Et la France pourra vraisemblablement compter sur ses ambassadeurs compétitifs sur le marché mondial afin de tenter quelques percées stratégiques. Le patron de RTD confiait en marge du dernier Eurosatory que « l’objectif [de l’entreprise] est de consolider notre présence en France et augmenter notre présence en Afrique d'au moins 10 % par an sur les prochaines années ». Scorpion sera-t-il un argument supplémentaire à glisser dans son argumentaire ? Nexter, quant à lui, pourrait continuer de chasser sur les terres d’Arabie Saoudite ou plus largement du Moyen Orient, (re)devenu un des partenaires privilégiés de l’armement français. L’artillerie pourrait également être un pont de jonction avec la Thaïlande ou l’Indonésie, où il vend déjà ses best-sellers comme le Caesar. Thales a signé de son côté en début d’année un contrat avec le Brésil, auquel il va fournir un instrument intégré IESI (Integrated Electronic Stand-by Instrument) pour moderniser la flotte d'hélicoptères Esquilo/Fennec de l'armée de Terre brésilienne. Enfin les regards peuvent également se tourner vers la Turquie  qui a dévoilé son « Plan Force 2014 » avec un budget prévisionnel de 150 milliards de dollars sur 25 ans visant à moderniser ses forces armées. Si l’industrie nationale turque est fortement impliquée dans ce plan, la France pourrait se positionner comme un partenaire expérimenté sur ce secteur, même si le dossier risque une fois encore d’être contaminé par des considérations politiques.

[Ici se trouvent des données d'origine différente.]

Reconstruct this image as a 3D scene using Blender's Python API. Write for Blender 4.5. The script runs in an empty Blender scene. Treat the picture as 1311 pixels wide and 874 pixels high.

Quoiqu’il en soit cette (bonne) nouvelle pose la question du budget de la défense comme levier de croissance et d’industrialisation. Et ils ne sont malheureusement pas nombreux par les temps qui courent. Reste à savoir si ce Scorpion ci résistera aux travers bien connus des programmes d'armements, qui voient généralement les ambitions (et les commandes) chuter en cours de production.